╭─ Given records

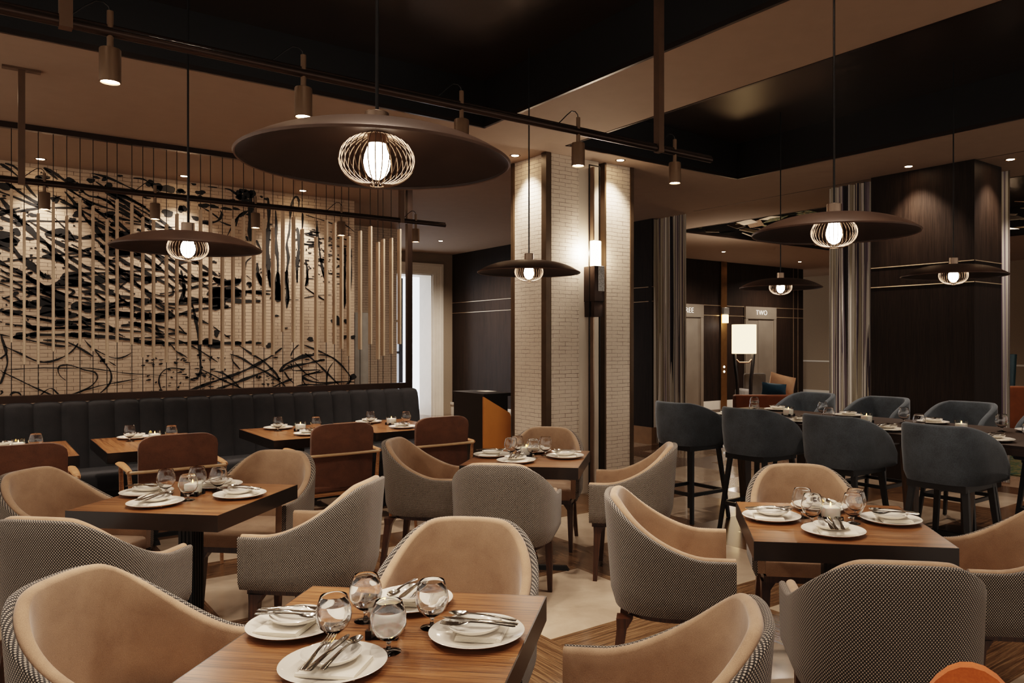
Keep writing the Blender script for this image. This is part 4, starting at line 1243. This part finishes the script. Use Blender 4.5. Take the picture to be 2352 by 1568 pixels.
# ------------------------------------------------------------------ host stand, curtains, lobby furniture
hs = thing('host_stand', 'host stand with sloping tan side panel and black top beside the column', 'stand', (4.56, 7.40, 0))
sl = [(0.0, 0.0), (0.362, 0.0), (0.362, 0.70), (0.355, 0.725), (0.335, 0.745), (0.0, 0.935)]
part('side_panel', MB().slab(sl, 'y', 0.0, 0.03), 'stand', hs)
part('front_panel', MB().box(0.345, 0.03, 0.0, 0.372, 0.75, 0.70), 'stand', hs)
part('body', MB().box(0.03, 0.031, 0.0, 0.34, 0.74, 0.93), 'standdark', hs)
part('top', MB().box(0.015, 0.03, 0.93, 0.42, 0.75, 0.965), 'standdark', hs)
solid('paper_sheet', MB().box(0, 0, 0, 0.15, 0.21, 0.002), 'linen', 'white sheet of paper lying on the host stand', 'paper', (4.80, 7.75, 0.965))

def curtain(x, y0, y1, label, depth=0.05, axis='y'):
    n = int((y1-y0)/0.012); rows = []; uv = []
    for k in range(n+1):
        y = y0 + (y1-y0)*k/n; dx = depth*0.55*sin(y*58) + depth*0.3*sin(y*131+1); rows.append([(x+dx, y, z) for z in (0.02, 1.2, 2.4, CE-0.01)]); uv.append([(y*1.0, z) for z in (0.02, 1.2, 2.4, CE-0.01)])
    mb = MB().grid(rows, uv)
    return solid('curtain', mb, 'curtain', label, 'curtain', group='striped curtains')
curtain(8.24, 7.78, 8.42, 'striped curtain hanging beside the timber wall right of the column')
curtain(8.27, 4.86, 5.46, 'striped curtain hanging left of the dark timber pier')
curtain(8.95, 3.67, 3.80, 'narrow striped curtain edge showing right of the timber pier', 0.02)

lamp = thing('floor_lamp', 'lit floor lamp with drum shade on a forked dark stand before the elevators', 'lamp', (10.35, 8.45, 0))
sh = MB().lathe([(0.203, 1.36), (0.203, 1.85)], 32); sh.f = [f for f in sh.f if len(f) == 4]
part('lamp_shade', sh, 'lampshade', lamp)
for s in (-1, 1):
    part('leg', MB().tube([(s*0.10*.795, -s*0.10*.607, 0), (s*0.115*.795, -s*0.115*.607, 0.9), (s*0.15*.795, -s*0.15*.607, 1.2), (s*0.165*.795, -s*0.165*.607, 1.42)], 0.03, 8), 'blackwood', lamp)
part('cross_bar', MB().tube([(-0.13*.795, 0.13*.607, 1.26), (-0.08*.795, 0.08*.607, 1.21), (0.08*.795, -0.08*.607, 1.21), (0.13*.795, -0.13*.607, 1.26)], 0.014, 8), 'nickel', lamp)
point(lamp, (0, 0, 1.6), 60, radius=0.1)

def sofa(loc, rot, w, label, zs=0.72):
    t = thing('sofa', label, 'sofa', loc, rot)
    part('back', MB().rbox(-w/2, -0.12, 0.12, w/2, 0.08, zs, 0.03), 'orange', t)
    part('seat', MB().rbox(-w/2+0.02, 0.081, 0.14, w/2-0.02, 0.75, 0.42, 0.04), 'orange', t)
    part('base', MB().box(-w/2+0.05, -0.08, 0, w/2-0.05, 0.7, 0.12), 'blackwood', t)
    return t
sofa((9.95, 7.72, 0), radians(-37.35), 0.98, 'burnt orange sofa before the elevators, its back to us')
gc = thing('lounge_chair', 'grey high-backed lounge chair behind the orange sofa', 'chair', (11.15, 8.75, 0), radians(150))
part('back', MB().rbox(-0.2, -0.30, 0.35, 0.2, -0.18, 0.99, 0.04), 'grey', gc); part('seat', MB().rbox(-0.33, -0.18, 0.25, 0.33, 0.38, 0.44, 0.04), 'grey', gc); part('arm', MB().rbox(0.2, -0.3, 0.25, 0.36, 0.2, 0.72, 0.04), 'grey', gc)
for sx in (-1, 1):
    for y in (-0.22, 0.3): part('leg', MB().bar((sx*0.27, y, 0), (sx*0.26, y, 0.25), 0.03), 'blackwood', gc)
def cushion(loc, rot, m, label, w=0.4, h=0.36):
    rows = []
    for i in range(9):
        u = -1 + i/4; rows.append([(w/2*u*(1-0.06*(1-v*v)), 0.075*(1-abs(u)**2.5)*(1-abs(v)**2.5)*sg + 0.004*sg, h/2*v*(1-0.06*(1-u*u))) for sg, v in [(1, -1+j/4) for j in range(9)] + [(-1, 1-j/4) for j in range(9)]])
    mb = MB().grid(rows, closed_rows=True); n = 18; mb.f.append(tuple(range(n))); mb.f.append(tuple(8*n+k for k in range(n)))
    return solid('cushion', mb, m, label, 'cushion', loc, rot, 'sofa cushions')
cushion((10.17, 7.70, 0.80), (radians(-14), 0.1, radians(-37)), 'tealcloth', 'dark teal cushion leaning over the orange sofa back', 0.40, 0.2)
cushion((10.42, 7.74, 0.86), (radians(-12), 0.25, radians(-37)), 'coralcloth', 'coral cushion between the teal cushion and the grey chair', 0.42, 0.34)
sofa((13.3, 5.25, 0.012), radians(-52), 1.6, 'orange sofa half hidden behind the narrow curtain at the right edge', 0.84)
tl = thing('tall_planter', 'dark teal tapered planter standing beyond the sofa at the right edge', 'planter', (14.6, 6.05, 0))
part('body', MB().lathe([(0.0, 0.0), (0.09, 0.0), (0.16, 1.34), (0.15, 1.34), (0.1, 0.9), (0.0, 0.9)], 24), 'teal', tl)

# ceiling artwork of tilted panels in the lobby recess
art = thing('ceiling_artwork', 'overhead artwork of tilted cream, black and green panels in the lobby ceiling', 'ceiling art', (9.5, 2.0, 3.43))
ra = random.Random(11)
def flake(mat):
    w, h = ra.uniform(0.22, 0.36), ra.uniform(0.17, 0.28); k = ra.uniform(-0.1, 0.1)
    return MB().add([(-w/2, -h/2, 0), (w/2, -h/2+k, 0.03), (w/2, h/2+k, 0.03), (-w/2, h/2, 0), (-w/2, -h/2, 0.006), (w/2, -h/2+k, 0.036), (w/2, h/2+k, 0.036), (-w/2, h/2, 0.006)], [(0,3,2,1),(4,5,6,7),(0,1,5,4),(1,2,6,5),(2,3,7,6),(3,0,4,7)]).mesh('panel', mat)
fl_ = [flake(m) for m in ('artcream', 'artcream', 'artblack', 'artcream', 'artgold', 'artgreen')]
spots_ = [(0.25 + j*0.42, 6.95 - i*0.4) for i in range(6) for j in range(9)] + [(2.2 + j*0.5, 1.6 + i*0.5) for i in range(7) for j in range(6)]
for x, y in spots_:
    link('panel', ra.choice(fl_), art, (x + ra.uniform(-.1, .1), y + ra.uniform(-.1, .1), ra.uniform(-0.02, 0.15)), (ra.uniform(-.3, .3), ra.uniform(-.3, .3), ra.uniform(0, 3.1)))

# ------------------------------------------------------------------ camera, world, colour
cam = bpy.data.cameras.new('camera'); co = bpy.data.objects.new('camera', cam); COL.objects.link(co)
co.location = (0, 0, 1.55); co.rotation_euler = (pi/2, 0, radians(52.65) - pi/2)
cam.sensor_width = 36; cam.lens = 1764/2352*36; cam.shift_x = -(1288-1176)/2352; cam.shift_y = (786-784)/2352; cam.clip_start = 0.05
sc.camera = co
w = bpy.data.worlds.new('world'); sc.world = w; w.use_nodes = True
w.node_tree.nodes['Background'].inputs[0].default_value = (1.0, 0.86, 0.74, 1); w.node_tree.nodes['Background'].inputs[1].default_value = 0.5
sc.view_settings.view_transform = 'Filmic'; sc.view_settings.look = 'Medium High Contrast'; sc.view_settings.exposure = 0.95
cy = sc.cycles
cy.max_bounces = 12; cy.diffuse_bounces = 3; cy.glossy_bounces = 3; cy.transmission_bounces = 12; cy.transparent_max_bounces = 16
cy.caustics_reflective = False; cy.caustics_refractive = False; cy.sample_clamp_indirect = 4.0; cy.use_denoising = True
cy.use_adaptive_sampling = True; cy.adaptive_threshold = 0.03; cy.adaptive_min_samples = 12
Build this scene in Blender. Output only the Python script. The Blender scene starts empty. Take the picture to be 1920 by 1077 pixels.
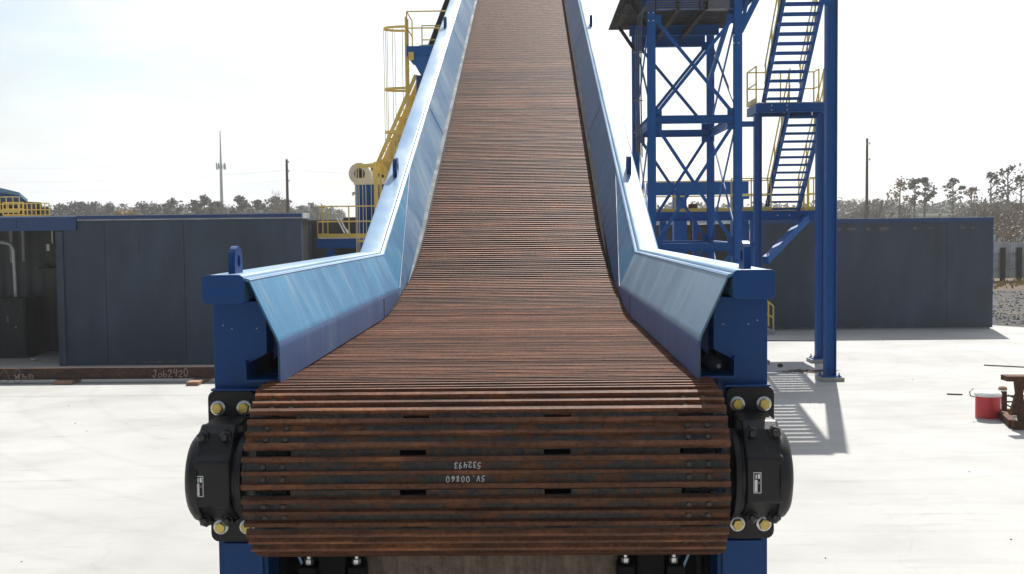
import bpy, math, random
from mathutils import Vector, Matrix
R = math.radians
rnd = random.Random(7)
S = bpy.context.scene

# ------------------------------------------------------------------ camera
CAM = Vector((0.25, 0.0, 4.0))
YAW, PITCH, ROLL = R(1.074), R(3.06), R(-0.63)
FPX = 2133.0                                   # focal length in photo pixels (1920 wide)
cam = bpy.data.cameras.new('camera')
cam.sensor_width = 36.0
cam.lens = 36.0 * FPX / 1920.0
cam.clip_start, cam.clip_end = 0.1, 6000.0
camo = bpy.data.objects.new('camera', cam)
S.collection.objects.link(camo)
CROT = Matrix.Rotation(YAW, 4, 'Z') @ Matrix.Rotation(math.pi / 2 - PITCH, 4, 'X') @ Matrix.Rotation(ROLL, 4, 'Z')
camo.matrix_world = Matrix.Translation(CAM) @ CROT
S.camera = camo

# ------------------------------------------------------------------ sky and sun
SUN_EL, SUN_AZ = R(46.8), R(13.6)              # behind the yard, a little to the right
S.world = bpy.data.worlds.new('World')
S.world.use_nodes = True
wn, wl = S.world.node_tree.nodes, S.world.node_tree.links
wn.clear()
sky = wn.new('ShaderNodeTexSky')
sky.sky_type = 'NISHITA'
sky.sun_disc = False
sky.sun_elevation, sky.sun_rotation = SUN_EL, SUN_AZ
sky.air_density, sky.dust_density, sky.ozone_density = 1.0, 1.6, 1.0
tc = wn.new('ShaderNodeTexCoord')
mp = wn.new('ShaderNodeMapping'); mp.inputs['Scale'].default_value = (1.0, 1.0, 3.2)
wl.new(tc.outputs['Generated'], mp.inputs['Vector'])
cn = wn.new('ShaderNodeTexNoise')
cn.inputs['Scale'].default_value = 3.2; cn.inputs['Detail'].default_value = 7; cn.inputs['Roughness'].default_value = .58
wl.new(mp.outputs['Vector'], cn.inputs['Vector'])
cr = wn.new('ShaderNodeValToRGB')
cr.color_ramp.elements[0].position = .36; cr.color_ramp.elements[1].position = .60
wl.new(cn.outputs['Fac'], cr.inputs['Fac'])
cmx = wn.new('ShaderNodeMix'); cmx.data_type = 'RGBA'
nv = wn.new('ShaderNodeVectorMath'); nv.operation = 'DOT_PRODUCT'
nv.inputs[1].default_value = (math.sin(SUN_AZ) * math.cos(SUN_EL), math.cos(SUN_AZ) * math.cos(SUN_EL), math.sin(SUN_EL))
wl.new(tc.outputs['Generated'], nv.inputs[0])
br = wn.new('ShaderNodeMapRange')                     # thin cloud glows towards the sun
br.inputs['From Min'].default_value = -.2; br.inputs['From Max'].default_value = .75
br.inputs['To Min'].default_value = 1.7; br.inputs['To Max'].default_value = 8.6
wl.new(nv.outputs['Value'], br.inputs['Value'])
cc = wn.new('ShaderNodeVectorMath'); cc.operation = 'SCALE'; cc.inputs[0].default_value = (.965, 1.0, 1.01)
n2 = wn.new('ShaderNodeTexNoise'); n2.inputs['Scale'].default_value = 5.5; n2.inputs['Detail'].default_value = 6
wl.new(mp.outputs['Vector'], n2.inputs['Vector'])
m2 = wn.new('ShaderNodeMapRange'); m2.inputs['From Min'].default_value = .35; m2.inputs['From Max'].default_value = .62
m2.inputs['To Min'].default_value = .78; m2.inputs['To Max'].default_value = 1.06
wl.new(n2.outputs['Fac'], m2.inputs['Value'])
mu2 = wn.new('ShaderNodeMath'); mu2.operation = 'MULTIPLY'
wl.new(br.outputs['Result'], mu2.inputs[0]); wl.new(m2.outputs['Result'], mu2.inputs[1])
wl.new(mu2.outputs[0], cc.inputs['Scale']); wl.new(cc.outputs[0], cmx.inputs[7])
wl.new(cr.outputs['Color'], cmx.inputs[0])
wl.new(sky.outputs['Color'], cmx.inputs[6])
bg = wn.new('ShaderNodeBackground'); bg.inputs['Strength'].default_value = 0.092
wl.new(cmx.outputs[2], bg.inputs['Color'])
wo = wn.new('ShaderNodeOutputWorld')
wl.new(bg.outputs['Background'], wo.inputs['Surface'])

sun = bpy.data.lights.new('sun', 'SUN')
sun.energy = 4.8; sun.angle = R(0.5); sun.color = (1.0, .97, .925)
suno = bpy.data.objects.new('sun', sun); S.collection.objects.link(suno)
sdir = Vector((math.sin(SUN_AZ) * math.cos(SUN_EL), math.cos(SUN_AZ) * math.cos(SUN_EL), math.sin(SUN_EL)))
suno.rotation_euler = sdir.to_track_quat('Z', 'Y').to_euler()
suno.location = (10, 40, 60)
S.view_settings.view_transform = 'Standard'; S.view_settings.look = 'None'
S.view_settings.exposure = 0.6; S.view_settings.gamma = 1.0
S.cycles.max_bounces = 6; S.cycles.diffuse_bounces = 3; S.cycles.glossy_bounces = 3
S.cycles.caustics_reflective = False; S.cycles.caustics_refractive = False

def U(px, py, y):
    """real point of the plane Y = y measured from photo pixel (px, py)"""
    d = CROT.to_3x3() @ Vector(((px - 960) / FPX, -(py - 538.5) / FPX, -1.0))
    t = (y - CAM.y) / d.y
    return CAM + d * t

def G(px, py, z=0.0):
    d = CROT.to_3x3() @ Vector(((px - 960) / FPX, -(py - 538.5) / FPX, -1.0))
    return CAM + d * ((z - CAM.z) / d.z)

# ------------------------------------------------------------------ materials
def nt(name):
    m = bpy.data.materials.new(name); m.use_nodes = True
    n, l = m.node_tree.nodes, m.node_tree.links
    return m, n, l, n['Principled BSDF']

def coords(n, l, scale=(1, 1, 1), rand=False, gen='Object'):
    t = n.new('ShaderNodeTexCoord'); m = n.new('ShaderNodeMapping')
    m.inputs['Scale'].default_value = scale
    l.new(t.outputs[gen], m.inputs['Vector'])
    if rand:
        oi = n.new('ShaderNodeObjectInfo'); mu = n.new('ShaderNodeMath'); mu.operation = 'MULTIPLY'
        mu.inputs[1].default_value = 57.0
        l.new(oi.outputs['Random'], mu.inputs[0]); l.new(mu.outputs[0], m.inputs['Location'])
    return m.outputs['Vector']

def noise(n, l, vec, scale, detail=4, rough=.55):
    x = n.new('ShaderNodeTexNoise')
    x.inputs['Scale'].default_value = scale; x.inputs['Detail'].default_value = detail
    x.inputs['Roughness'].default_value = rough
    l.new(vec, x.inputs['Vector'])
    return x.outputs['Fac']

def ramp(n, l, fac, stops):
    r = n.new('ShaderNodeValToRGB'); e = r.color_ramp.elements
    while len(e) < len(stops): e.new(.5)
    for k, (p, c) in enumerate(stops):
        e[k].position = p; e[k].color = (*c, 1) if len(c) == 3 else c
    l.new(fac, r.inputs['Fac'])
    return r.outputs['Color']

def mix(n, l, fac, a, b):
    m = n.new('ShaderNodeMix'); m.data_type = 'RGBA'
    if isinstance(fac, (int, float)): m.inputs[0].default_value = fac
    else: l.new(fac, m.inputs[0])
    for s, v in ((6, a), (7, b)):
        if isinstance(v, tuple): m.inputs[s].default_value = (*v, 1)
        else: l.new(v, m.inputs[s])
    return m.outputs[2]

def bump(n, l, p, fac, strength=.3, dist=.01):
    b = n.new('ShaderNodeBump'); b.inputs['Strength'].default_value = strength; b.inputs['Distance'].default_value = dist
    l.new(fac, b.inputs['Height']); l.new(b.outputs['Normal'], p.inputs['Normal'])

def painted(name, base, rough=.4, dust=(.3, .3, .3), amt=.25, scale=2.0, stretch=(1, 1, 1), metal=0.0, spec=.5, rust=0.0):
    m, n, l, p = nt(name)
    v = coords(n, l, stretch, True)
    f = noise(n, l, v, scale, 6, .6)
    k = ramp(n, l, f, [(.42, (0, 0, 0)), (.75, (amt, amt, amt))])
    c = mix(n, l, k, base, dust)
    f2 = noise(n, l, v, scale * 9, 3)
    k2 = ramp(n, l, f2, [(.35, (.0, .0, .0)), (.7, (.22, .22, .22))])
    c = mix(n, l, k2, c, tuple(x * .72 for x in base))
    if rust:
        f3 = noise(n, l, v, scale * 2.3, 5, .7)
        k3 = ramp(n, l, f3, [(.62 - rust * .1, (0, 0, 0)), (.72 - rust * .1, (.8, .8, .8))])
        c = mix(n, l, k3, c, (.11, .05, .025))
    l.new(c, p.inputs['Base Color'])
    rr = ramp(n, l, f, [(.3, (rough * .8,) * 3), (.75, (min(1, rough * 1.35),) * 3)])
    l.new(rr, p.inputs['Roughness'])
    p.inputs['Metallic'].default_value = metal
    p.inputs['Specular IOR Level'].default_value = spec
    bump(n, l, p, f2, .06, .004)
    return m

def rusty(name, stops, stretch=(1, 1, 1), scale=4.0, rough=.75, rand=True, metal=.15, bmp=.35):
    m, n, l, p = nt(name)
    v = coords(n, l, stretch, rand)
    f = noise(n, l, v, scale, 7, .68)
    c = ramp(n, l, f, stops)
    v2 = coords(n, l, (1, 1, 1), rand)
    f2 = noise(n, l, v2, scale * 9, 4, .7)
    k = ramp(n, l, f2, [(.33, (.52, .53, .55)), (.52, (.88, .88, .88)), (.68, (1.0, 1.0, 1.0))])
    mm = n.new('ShaderNodeMix'); mm.data_type = 'RGBA'; mm.blend_type = 'MULTIPLY'; mm.inputs[0].default_value = 1
    l.new(c, mm.inputs[6]); l.new(k, mm.inputs[7])
    c2 = mm.outputs[2]
    if rand:
        oi = n.new('ShaderNodeObjectInfo')
        hv = n.new('ShaderNodeHueSaturation')
        mr = n.new('ShaderNodeMapRange'); mr.inputs['To Min'].default_value = .64; mr.inputs['To Max'].default_value = 1.34
        l.new(oi.outputs['Random'], mr.inputs['Value']); l.new(mr.outputs['Result'], hv.inputs['Value'])
        l.new(c2, hv.inputs['Color']); c2 = hv.outputs['Color']
    l.new(c2, p.inputs['Base Color'])
    p.inputs['Roughness'].default_value = rough; p.inputs['Metallic'].default_value = metal
    p.inputs['Specular IOR Level'].default_value = .11
    bump(n, l, p, f2, bmp, .004)
    return m

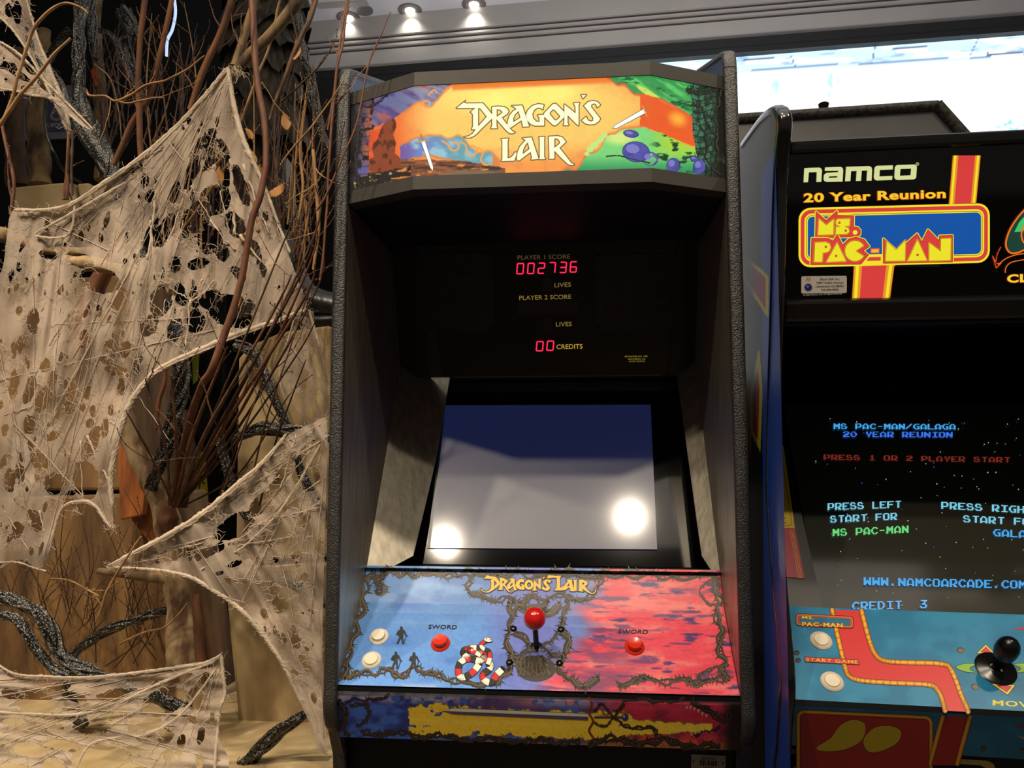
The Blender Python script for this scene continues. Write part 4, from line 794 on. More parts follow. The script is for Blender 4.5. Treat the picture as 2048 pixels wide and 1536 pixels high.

╰─

Retype the records above word for word, from their first line through the line containing "(4.80, 7.75, 0.965))", and leave out every picture.

Answer in full -
Keep writing the Blender script for this image. This is part 4, starting at line 1243. This part finishes the script. Use Blender 4.5. Take the picture to be 2352 by 1568 pixels.
# ------------------------------------------------------------------ host stand, curtains, lobby furniture
hs = thing('host_stand', 'host stand with sloping tan side panel and black top beside the column', 'stand', (4.56, 7.40, 0))
sl = [(0.0, 0.0), (0.362, 0.0), (0.362, 0.70), (0.355, 0.725), (0.335, 0.745), (0.0, 0.935)]
part('side_panel', MB().slab(sl, 'y', 0.0, 0.03), 'stand', hs)
part('front_panel', MB().box(0.345, 0.03, 0.0, 0.372, 0.75, 0.70), 'stand', hs)
part('body', MB().box(0.03, 0.031, 0.0, 0.34, 0.74, 0.93), 'standdark', hs)
part('top', MB().box(0.015, 0.03, 0.93, 0.42, 0.75, 0.965), 'standdark', hs)
solid('paper_sheet', MB().box(0, 0, 0, 0.15, 0.21, 0.002), 'linen', 'white sheet of paper lying on the host stand', 'paper', (4.80, 7.75, 0.965))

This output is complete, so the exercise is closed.